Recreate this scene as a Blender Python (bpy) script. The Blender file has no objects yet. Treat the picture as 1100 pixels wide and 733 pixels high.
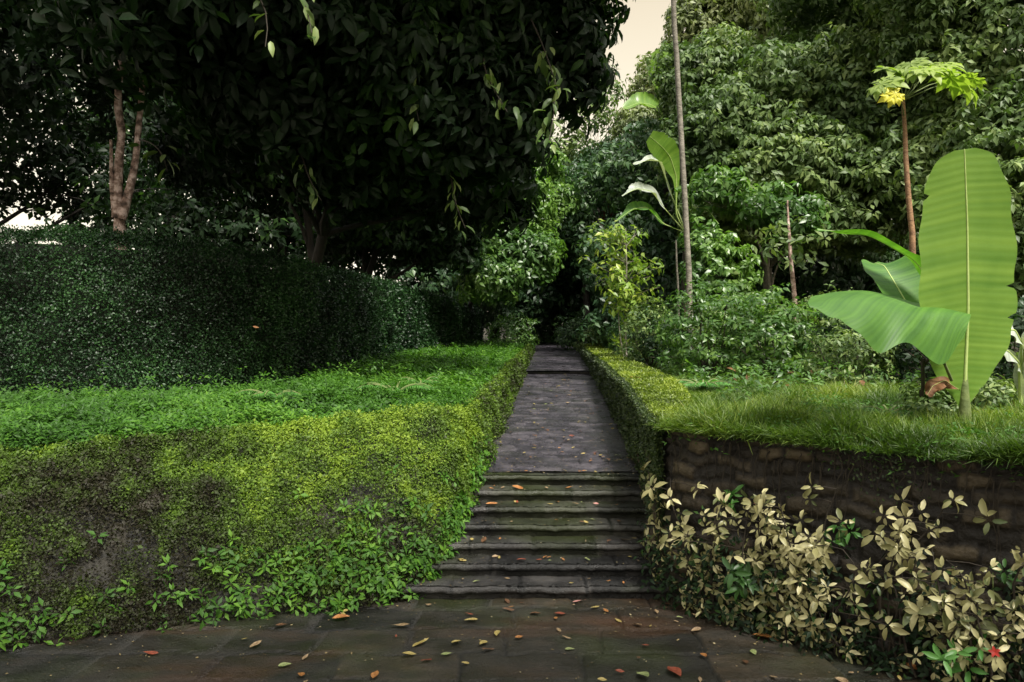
import bpy, math, random
import numpy as np
from mathutils import Vector

# ------------------------------------------------------------------ camera, world, sun, exposure
S = bpy.context.scene
COL = S.collection
R = math.radians
EYE = 1.81
FPX = 800.0                      # focal length in pixels of a 1100 px wide picture
cam_d = bpy.data.cameras.new('camera'); cam = bpy.data.objects.new('camera', cam_d); COL.objects.link(cam)
cam.location = (0, 0, EYE); cam.rotation_euler = (R(90), 0, 0)
cam_d.lens = 36 * FPX / 1100; cam_d.clip_start = 0.05; cam_d.clip_end = 1500
S.camera = cam

w = bpy.data.worlds.new('World'); S.world = w; w.use_nodes = True
nt = w.node_tree; nt.nodes.clear()
SUN_EL, SUN_AZ = 56.0, 150.0      # azimuth clockwise from the way the camera looks
out = nt.nodes.new('ShaderNodeOutputWorld'); bg = nt.nodes.new('ShaderNodeBackground')
sky = nt.nodes.new('ShaderNodeTexSky'); sky.sky_type = 'NISHITA'; sky.sun_disc = False
sky.sun_elevation = R(SUN_EL); sky.sun_rotation = R(SUN_AZ); sky.air_density = 1.6; sky.dust_density = 5.0
skys = nt.nodes.new('ShaderNodeVectorMath'); skys.operation = 'SCALE'; skys.inputs['Scale'].default_value = 1.0
tc = nt.nodes.new('ShaderNodeTexCoord'); sx = nt.nodes.new('ShaderNodeSeparateXYZ')
rp = nt.nodes.new('ShaderNodeValToRGB')      # layer of cloud: cream low down, cool white overhead
rp.color_ramp.elements[0].position = 0.0; rp.color_ramp.elements[0].color = (.95, .88, .72, 1)
rp.color_ramp.elements[1].position = 0.44; rp.color_ramp.elements[1].color = (.52, .44, .31, 1)
e = rp.color_ramp.elements.new(0.66); e.color = (.84, .86, .84, 1)
e = rp.color_ramp.elements.new(1.0); e.color = (.98, .97, .92, 1)
cl = nt.nodes.new('ShaderNodeVectorMath'); cl.operation = 'SCALE'; cl.inputs['Scale'].default_value = 10.0
mx = nt.nodes.new('ShaderNodeMix'); mx.data_type = 'RGBA'; mx.inputs['Factor'].default_value = 0.88
L = nt.links.new
L(tc.outputs['Generated'], sx.inputs[0]); L(sx.outputs['Z'], rp.inputs['Fac']); L(rp.outputs['Color'], cl.inputs[0])
L(sky.outputs[0], skys.inputs[0]); L(skys.outputs[0], mx.inputs['A']); L(cl.outputs[0], mx.inputs['B'])
L(mx.outputs['Result'], bg.inputs['Color']); bg.inputs['Strength'].default_value = 0.1; L(bg.outputs[0], out.inputs[0])

sd = bpy.data.lights.new('sun', 'SUN'); sun = bpy.data.objects.new('sun', sd); COL.objects.link(sun)
sd.energy = 4.2; sd.angle = R(14); sd.color = (1, .95, .86)
az, el = R(SUN_AZ), R(SUN_EL)
sun.rotation_euler = Vector((math.sin(az)*math.cos(el), math.cos(az)*math.cos(el), math.sin(el))).to_track_quat('Z', 'Y').to_euler()

S.view_settings.view_transform = 'Standard'; S.view_settings.look = 'None'
S.view_settings.gamma = 1; S.view_settings.use_curve_mapping = False
S.view_settings.exposure = 0.85
S.render.resolution_x = 1024; S.render.resolution_y = 682
S.cycles.max_bounces = 6; S.cycles.diffuse_bounces = 3; S.cycles.glossy_bounces = 2; S.cycles.transmission_bounces = 3
S.cycles.caustics_reflective = False; S.cycles.caustics_refractive = False

rng = np.random.default_rng(7); random.seed(7)
A = np.array

def at(px, py, Y):
    """world point seen at photo pixel (px, py) at distance Y ahead"""
    return A([(px-550)/FPX*Y, Y, EYE-(py-366)/FPX*Y])

# ------------------------------------------------------------------ noise
def _h(ix, iy, iz, s):
    n = (ix*374761393 + iy*668265263 + iz*2147483647 + s*974634777) & 0xffffffff
    n = ((n ^ (n >> 13))*1274126177) & 0xffffffff
    return ((n ^ (n >> 16)) & 0xffff)/65535.0
def vnoise(p, s=0):
    p = np.asarray(p, float); i = np.floor(p).astype(np.int64); f = p-i; f = f*f*(3-2*f); r = 0
    for dx in (0, 1):
        for dy in (0, 1):
            for dz in (0, 1):
                wgt = (f[..., 0] if dx else 1-f[..., 0])*(f[..., 1] if dy else 1-f[..., 1])*(f[..., 2] if dz else 1-f[..., 2])
                r = r + wgt*_h(i[..., 0]+dx, i[..., 1]+dy, i[..., 2]+dz, s)
    return r
def fbm(p, s=0, o=3):
    p = np.asarray(p, float); r = 0; a = .5; t = 0
    for k in range(o):
        r = r+a*vnoise(p*2**k, s+k*17); t += a; a *= .5
    return r/t
def nrm(v): return v/np.maximum(np.linalg.norm(v, axis=-1, keepdims=True), 1e-9)

# ------------------------------------------------------------------ mesh building
class MB:
    def __init__(self): self.v = []; self.f = []; self.a = []; self.n = 0
    def add(self, v, faces, a=0.5):
        v = np.asarray(v, float).reshape(-1, 3)
        self.v.append(v); self.a.append(np.broadcast_to(np.asarray(a, float), (len(v),)))
        for f in faces:
            f = np.asarray(f, np.int64)
            if f.size: self.f.append(f+self.n)
        self.n += len(v)
    def build(self, name, mat, parent=None, smooth=True, loc=None):
        me = bpy.data.meshes.new(name)
        v = np.concatenate(self.v); a = np.concatenate(self.a)
        if loc is not None: v = v-np.asarray(loc)
        sizes = np.concatenate([np.full(len(f), f.shape[1]) for f in self.f])
        idx = np.concatenate([f.ravel() for f in self.f])
        me.vertices.add(len(v)); me.vertices.foreach_set('co', v.astype(np.float32).ravel())
        me.loops.add(len(idx)); me.loops.foreach_set('vertex_index', idx.astype(np.int32))
        me.polygons.add(len(sizes)); st = np.concatenate([[0], np.cumsum(sizes)[:-1]])
        me.polygons.foreach_set('loop_start', st.astype(np.int32)); me.polygons.foreach_set('loop_total', sizes.astype(np.int32))
        me.polygons.foreach_set('use_smooth', np.full(len(sizes), smooth))
        at_ = me.attributes.new('rnd', 'FLOAT', 'POINT'); at_.data.foreach_set('value', a.astype(np.float32))
        me.update(calc_edges=True)
        if mat: me.materials.append(mat)
        o = bpy.data.objects.new(name, me); COL.objects.link(o)
        if parent: o.parent = parent
        elif loc is not None: o.location = loc
        return o
def tag(o, label=None, cat=None, group=None, kind=None):
    if label: o['label'] = label
    if cat: o['category'] = cat
    if group: o['group'] = group
    if kind: o['kind'] = kind
    return o
def empty(name, loc, rz=0):
    o = bpy.data.objects.new(name, None); COL.objects.link(o); o.location = loc; o.rotation_euler = (0, 0, rz); return o

# leaf templates: length on x, width on y, normal z
T2 = (A([(0, 0, 0), (.45, .5, .05), (1, 0, -.04), (.45, -.5, .05)]), [A([(0, 2, 1), (0, 3, 2)])])
T6 = (A([(0, 0, 0), (.42, .5, .05), (.42, -.5, .05), (.5, 0, -.01), (1, 0, -.17)]), [A([(0, 3, 1), (0, 2, 3), (3, 4, 1), (3, 2, 4)])])
T8 = (A([(0, 0, 0), (.22, .36, .05), (.22, -.36, .05), (.22, 0, 0), (.6, .44, .02), (.6, -.44, .02), (.6, 0, -.06), (.84, .24, -.09), (.84, -.24, -.09), (.84, 0, -.14), (1, 0, -.24)]),
      [A([(0, 3, 1), (0, 2, 3), (9, 10, 7), (9, 8, 10)]), A([(3, 6, 4, 1), (2, 5, 6, 3), (6, 9, 7, 4), (5, 8, 9, 6)])])
TB = (A([(0, .5, 0), (0, -.5, 0), (.5, .38, .10), (.5, -.38, .10), (1, 0, -.05)]), [A([(0, 1, 3, 2)]), A([(2, 3, 4)])])   # grass blade

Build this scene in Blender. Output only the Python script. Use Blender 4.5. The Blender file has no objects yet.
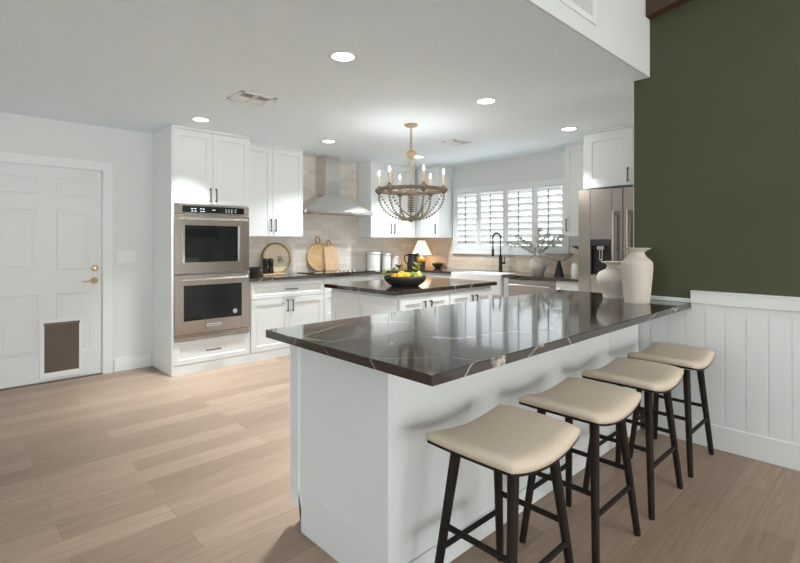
import bpy, bmesh, math, random
from mathutils import Vector, Matrix
random.seed(7)
S = bpy.context.scene
C = S.collection
PI = math.pi

# ------------------------------------------------------------ camera
A = .8123                                   # heading of the lens, from +X towards +Y
cam = bpy.data.cameras.new('camera')
cam.sensor_width = 36
cam.lens = 480.5 / 800 * 36
cam.shift_y = -(281.5 - 242) / 800
cam.clip_start = .05
co = bpy.data.objects.new('camera', cam)
co.location = (0, 0, 1.30)
co.rotation_euler = (PI / 2, 0, A - PI / 2)
C.objects.link(co)
S.camera = co

# ------------------------------------------------------------ world, big lights, exposure
w = bpy.data.worlds.new('world')
S.world = w
w.use_nodes = True
w.node_tree.nodes['Background'].inputs[0].default_value = (.88, .955, .99, 1)
w.node_tree.nodes['Background'].inputs[1].default_value = 3.7
S.view_settings.view_transform = 'Standard'
S.view_settings.look = 'None'
S.view_settings.gamma = 1
S.view_settings.use_curve_mapping = False
S.view_settings.exposure = 0.52
S.cycles.use_denoising = True
S.cycles.max_bounces = 10
S.cycles.diffuse_bounces = 6
S.cycles.sample_clamp_indirect = 6


def area(name, loc, rot, sx, sy, power, col=(1, 1, 1)):
    l = bpy.data.lights.new(name, 'AREA')
    l.shape = 'RECTANGLE'
    l.size, l.size_y, l.energy, l.color = sx, sy, power, col
    o = bpy.data.objects.new(name, l)
    o.location, o.rotation_euler = loc, rot
    C.objects.link(o)
    return o


area('patio_door_daylight', (1.4, -6.0, 1.15), (PI / 2 + .38, 0, .08), 4.6, 2.2, 75, (1, .94, .85))
area('added_side_fill', (-4.9, 1.6, 1.5), (PI / 2 + .6, 0, -PI / 2), 2.0, 1.6, 22, (.86, .96, 1))  # unseen fill light from the left, added to raise the ambient level
area('added_dining_fill', (1.9, -1.3, 3.1), (0, 0, 0), 2.2, 2.2, 20, (1, .95, .87))  # added overhead fill for the near floor and stool seats, no known fixture
LAMP = 11.5                                  # watts of each recessed lamp


# ------------------------------------------------------------ materials
def newmat(name):
    m = bpy.data.materials.new(name)
    m.use_nodes = True
    nt = m.node_tree
    return m, nt, nt.nodes['Principled BSDF']


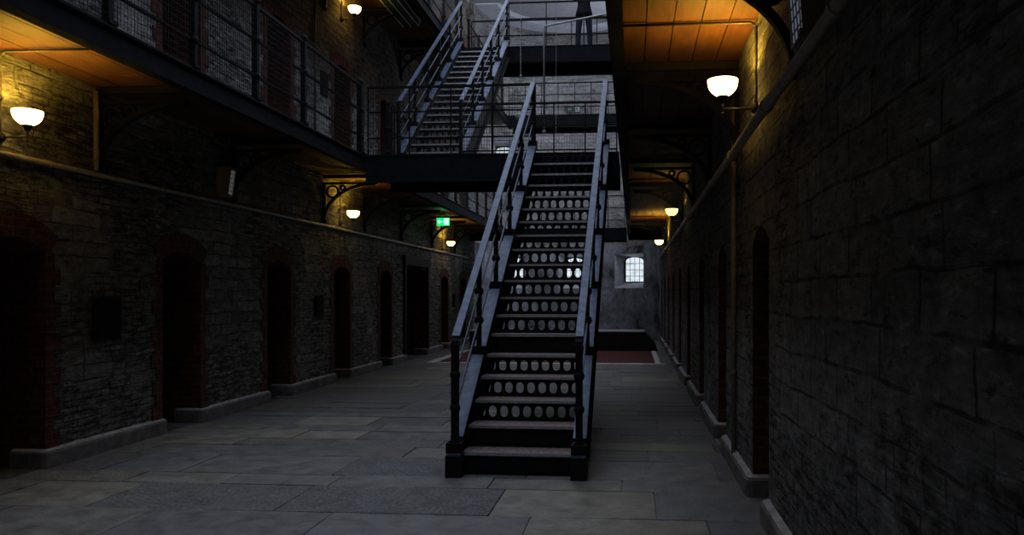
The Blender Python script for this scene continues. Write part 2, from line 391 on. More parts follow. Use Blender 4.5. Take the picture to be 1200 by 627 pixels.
struct('wall_left', wall_mesh(XL, 1, YB, YA, 0, ZT, opsL, DEP, Z2-.05).mesh('wall_left', [M['rubble'], M['brick'], M['limewashed']]))
struct('wall_right', wall_mesh(XR, -1, YB, YA, 0, ZT, opsR, DEP).mesh('wall_right', [M['coursed'], M['brick']]))
mb = MB(); mb.quad([(XL, YB, 0), (XR, YB, 0), (XR, YB, ZT), (XL, YB, ZT)]); struct('wall_back', mb.mesh('wall_back', M['coursed']))

def brick_surround(X, inward, o, seed):
    rnd = random.Random(seed); mb = MB(); c, hw, zb, zs, rise = o
    t = .012*inward; nrow = int((zs-zb)/.156)
    for sgn in (-1, 1):
        for k in range(nrow+1):
            za = zb+k*(zs-zb)/(nrow+1); zc = zb+(k+1)*(zs-zb)/(nrow+1)
            w = (.19 if k % 2 else .11)+rnd.uniform(-.012, .012)
            mb.box(X-.002*inward, X+t+rnd.uniform(-.003, .003), c+sgn*hw, c+sgn*(hw+w), za+.003, zc-.003)
    R = (hw*hw+rise*rise)/(2*rise); zc0 = zs+rise-R; am = math.asin(hw/R)*1.12; n = 13
    for k in range(n):
        a0 = -am+2*am*k/n+.006; a1 = -am+2*am*(k+1)/n-.006; ro = R+.215+rnd.uniform(-.006, .006); th = t+rnd.uniform(-.003, .003)
        P = lambda r, a, x: (x, c+r*math.sin(a), zc0+r*math.cos(a))
        x0, x1 = X-.002*inward, X+th
        mb.hexa([P(R, a0, x0), P(R, a1, x0), P(R, a1, x1), P(R, a0, x1), P(ro, a0, x0), P(ro, a1, x0), P(ro, a1, x1), P(ro, a0, x1)])
    return mb.mesh('brick_surround', M['brick'])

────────

Exercise directions — Exactly reproduce the run of lines from the start of the listing through the line with "S.camera = cam", inclusive; pictures are not copied.

Answer to the problem —
Recreate this scene as a Blender Python (bpy) script. The Blender file has no objects yet. Treat the picture as 1100 pixels wide and 733 pixels high.
import bpy, math, random
import numpy as np
from mathutils import Vector

# ------------------------------------------------------------------ camera, world, sun, exposure
S = bpy.context.scene
COL = S.collection
R = math.radians
EYE = 1.81
FPX = 800.0                      # focal length in pixels of a 1100 px wide picture
cam_d = bpy.data.cameras.new('camera'); cam = bpy.data.objects.new('camera', cam_d); COL.objects.link(cam)
cam.location = (0, 0, EYE); cam.rotation_euler = (R(90), 0, 0)
cam_d.lens = 36 * FPX / 1100; cam_d.clip_start = 0.05; cam_d.clip_end = 1500
S.camera = cam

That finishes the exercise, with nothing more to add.